Massachusetts Teknoloji Enstitüsü’ndeki (Massachusetts Institute of Technology / MIT) araştırmacılar, artırılmış gerçeklik gözlüğünü kullanıcıların gizli nesneleri görmesine imkan tanıyacak şekilde modifiye etti. Böylece gözlük, X-Işını görüşüne (X-ray vision) benzer bir özellik kazandı.
Ekibin “X-AR” adını verdiği gözlük, yukarıda da bahsettiğim gibi Microsoft Hololens’in özelleştirilmiş bir versiyonu. Bilgisayarla görmeyi ve kablosuz algılamayı birleştiren gözlük; kullanıcının, kutu ve depolama alanı benzeri haznelerin içindeki bir nesneyi dışarıdan otomatik olarak bulmasına yardımcı oluyor.
Sistem, RFID etiketlerini kullanmayı gerektiriyor
Aslında cihaz, gerçek X-ışını dalgaları yerine karton, plastik ve ahşap gibi sıradan malzemelerden geçtiği bilinen radyo frekansı (RF) sinyallerini kullanıyor. Sistem yalnızca gizli nesneler RFID etiketleriyle etiketlenmişse çalışıyor. Çünkü bu etiketler, yakalanması zor öğelerin cihazdaki RF anteni tarafından gönderilen sinyalleri yansıtmasına olanak tanıyor.

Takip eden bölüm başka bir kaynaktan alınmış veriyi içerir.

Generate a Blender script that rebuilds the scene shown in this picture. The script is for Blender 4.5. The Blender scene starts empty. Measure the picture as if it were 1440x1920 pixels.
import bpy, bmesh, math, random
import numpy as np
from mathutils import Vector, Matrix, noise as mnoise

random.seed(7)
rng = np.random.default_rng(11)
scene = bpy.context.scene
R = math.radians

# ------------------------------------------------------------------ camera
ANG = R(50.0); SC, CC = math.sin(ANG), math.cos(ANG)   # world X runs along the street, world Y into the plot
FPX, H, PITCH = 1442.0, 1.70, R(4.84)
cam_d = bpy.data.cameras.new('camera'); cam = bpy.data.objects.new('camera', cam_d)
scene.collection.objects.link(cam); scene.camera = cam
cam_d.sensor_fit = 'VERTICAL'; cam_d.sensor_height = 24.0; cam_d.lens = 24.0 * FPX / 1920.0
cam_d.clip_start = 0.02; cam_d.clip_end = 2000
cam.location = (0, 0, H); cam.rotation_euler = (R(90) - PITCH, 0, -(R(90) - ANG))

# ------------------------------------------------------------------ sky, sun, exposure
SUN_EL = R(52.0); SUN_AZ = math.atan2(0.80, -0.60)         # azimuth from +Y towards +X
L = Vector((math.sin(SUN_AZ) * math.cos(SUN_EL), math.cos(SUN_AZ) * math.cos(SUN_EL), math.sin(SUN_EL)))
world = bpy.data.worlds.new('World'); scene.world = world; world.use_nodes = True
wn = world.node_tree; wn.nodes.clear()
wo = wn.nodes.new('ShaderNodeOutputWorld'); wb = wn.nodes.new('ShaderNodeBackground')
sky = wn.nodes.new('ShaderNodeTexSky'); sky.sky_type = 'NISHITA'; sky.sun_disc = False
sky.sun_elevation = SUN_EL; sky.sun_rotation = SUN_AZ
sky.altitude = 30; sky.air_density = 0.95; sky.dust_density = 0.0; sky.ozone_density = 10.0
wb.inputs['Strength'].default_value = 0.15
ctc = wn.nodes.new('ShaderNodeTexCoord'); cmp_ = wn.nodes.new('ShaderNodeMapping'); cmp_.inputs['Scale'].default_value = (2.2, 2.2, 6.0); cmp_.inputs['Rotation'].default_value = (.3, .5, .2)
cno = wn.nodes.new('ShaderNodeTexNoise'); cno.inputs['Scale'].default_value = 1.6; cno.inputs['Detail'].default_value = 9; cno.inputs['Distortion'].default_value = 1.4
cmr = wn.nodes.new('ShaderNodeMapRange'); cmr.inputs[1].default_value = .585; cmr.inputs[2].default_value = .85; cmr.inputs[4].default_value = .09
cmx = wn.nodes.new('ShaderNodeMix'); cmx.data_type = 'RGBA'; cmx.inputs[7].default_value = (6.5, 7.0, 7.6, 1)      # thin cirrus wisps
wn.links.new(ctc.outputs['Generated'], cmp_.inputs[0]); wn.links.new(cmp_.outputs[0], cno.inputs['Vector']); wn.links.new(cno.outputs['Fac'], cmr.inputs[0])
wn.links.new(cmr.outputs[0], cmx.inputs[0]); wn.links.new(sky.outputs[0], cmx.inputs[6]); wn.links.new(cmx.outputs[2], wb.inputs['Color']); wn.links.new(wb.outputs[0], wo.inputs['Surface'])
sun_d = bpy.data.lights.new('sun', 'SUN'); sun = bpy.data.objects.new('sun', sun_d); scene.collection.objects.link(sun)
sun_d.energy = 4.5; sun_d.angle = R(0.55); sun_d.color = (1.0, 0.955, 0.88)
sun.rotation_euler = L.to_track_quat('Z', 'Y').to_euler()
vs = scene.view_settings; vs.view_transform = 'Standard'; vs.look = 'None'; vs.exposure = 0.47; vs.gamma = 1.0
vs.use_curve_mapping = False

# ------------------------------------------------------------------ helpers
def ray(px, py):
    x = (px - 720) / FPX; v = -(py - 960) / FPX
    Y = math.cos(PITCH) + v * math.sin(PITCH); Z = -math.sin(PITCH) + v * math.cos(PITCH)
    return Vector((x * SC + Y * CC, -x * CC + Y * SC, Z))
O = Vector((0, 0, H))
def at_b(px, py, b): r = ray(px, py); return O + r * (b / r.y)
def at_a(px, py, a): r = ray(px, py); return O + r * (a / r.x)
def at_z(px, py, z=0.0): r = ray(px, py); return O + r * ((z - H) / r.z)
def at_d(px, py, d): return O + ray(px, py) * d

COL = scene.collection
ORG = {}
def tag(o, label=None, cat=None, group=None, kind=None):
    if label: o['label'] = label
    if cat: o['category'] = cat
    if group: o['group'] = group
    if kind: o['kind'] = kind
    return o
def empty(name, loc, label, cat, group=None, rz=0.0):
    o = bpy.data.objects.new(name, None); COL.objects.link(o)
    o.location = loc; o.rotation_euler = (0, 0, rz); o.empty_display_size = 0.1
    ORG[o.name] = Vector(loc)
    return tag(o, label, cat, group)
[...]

Artırılmış gerçeklik arayüzünde, kullanıcılar aradıkları nesneye yaklaştıkça şeffaf bir küre görüyorlar. Böylece tam olarak hangi yöne yöneleceklerini görmüş oluyorlar. Kullanıcı doğru nesneyi eline almışsa sistem bunu doğruluyor. Araştırmayla ilgili diğer teknik detaylara buradan göz atabilirsiniz.
Araştırma ekibi, X-AR’nin gizli nesneleri gerçek konumunun 9,8 santimetre yakınında tespit edebildiğini ve yakalanan nesneyi %96’lık inanılmaz bir doğruluk oranıyla doğru bir şekilde tanımlayabildiğini ortaya koydu.
Ekip, bu teknolojinin e-ticaret depolarında kullanılabileceğine, böylece çalışanların kutulara istiflenebilecek veya gözden kaybolabilecek satış kalemlerini hızlı bir şekilde tanımlamasına olanak sağlayacağına vurgu yapıyor. Ayrıca farklı sektörlerdeki teknisyenlerin, montaj sürecinde doğru parçaları hızlı bir şekilde bulmasına da yardımcı olabileceğini belirtiyorlar.
Araştırma ekibinden doçent Fadel Adib “Bu projedeki tüm amacımız, görünmeyen şeyleri – kutuların içindeki şeyleri – görmeyi sağlayan bir artırılmış gerçeklik sistemi oluşturmaktı. Sistem bunu yaparken sizi aradığınız nesneye doğru yönlendirebilir ve gerçekten görmenizi sağlayabilir.” diyor.